@raja . Wow... That made me research the hell out of the whole sensor working.
First of all... you guys are still tagging the wrong Raja
Will give it a shot sometime. I think the contrast thing is true since any internal reflection, light leakage, reflection off the glass will muddle the image. Imagine a set if pixels were supposed to get pure red light. So the filter would allow this to only the red sensors. This is the perfect condition. However the reflection causes some amount of blue and green to creep in giving these pixels a mixed color and screwing up what the camera interprets this color as. Giving you a not so true red in the final image.
a) If any green or blue light creeps into a photosite that is supposed to receive only red, the colour filter in front of the photosite is supposed to block the green and blue light and only allow the red light through. If it doesn't, that is a case of a defective colour matrix. You can imagine what havoc such a defective matrix would cause in the vast majority of cases where a mixture of R,G, and B light correctly reaches the array and it then filters them incorrectly.
b) Even if it does allow green and blue light through, the sensor still doesn't know that it has received green and blue light. It still only counts photons and the demosaicing algorithm behind it still thinks that what it has received is pure red.

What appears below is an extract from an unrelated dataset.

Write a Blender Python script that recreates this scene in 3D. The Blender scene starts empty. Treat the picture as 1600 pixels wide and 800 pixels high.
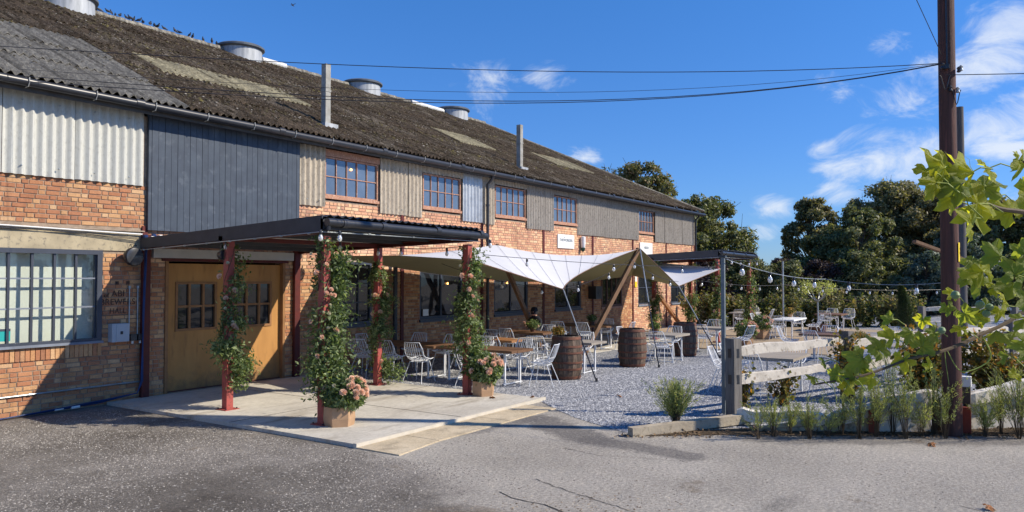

What happens is that an incorrect number of photons is counted, which I think registers as wrong Value, not wrong Hue i.e., the red will be brighter but still red. I admit that the issue gets very muddled here as changes to brightness, contrast, and saturation will cause colour shift in standard RGB colour space, which is why RawTherapee allows us to adjust these parameters in L*a*b and CIECAM02 colour space to avoid such shifts. Of course demosaicing algorithms do cause some smearing of detail (wich is why the Leica M is supposed to be so sharp) because they are creating individual pixels from multiple photosites, but I don't know if the same applies to colour. Even if it does that is still a demosaicing issue. And there could be a difference here between camera generated JPGs and raws that are separately processed in alternate colour spaces.
But I'm getting way over my head here. My argument assumes that colour filters are near perfect which may not be true in reality. On the other hand I don't know if demosaicing algorithms compensate for imperfect arrays using some tolerance level; I don't see why they shouldn't, especially as each camera model has its own colour profile, and the user can create colour profiles for each individual camera/lens/light combination if they wish to.
So TL;DR version is I don't know, but I'm still not convinced that the lens plays any significant role in Hue when the sensor does not see Hue. And I don't even want to touch the topic of screen and printer calibration which may play a much bigger role in colour rendering.
The same would be true of dark spots in the image as well. You would lose out on how much difference there is in the light and dark areas thus a washed out image.
Yeah, but that is not a Hue issue. Difference between light and dark is a Contrast issue. It is the amount of light, and not the wavelength, that makes the difference. That is why B&W photography is so dependant on the contrast of the images.
And I will repeat that I'm going way beyond my knowledge zone here and trying to figure this out purely on logic which may not be correct.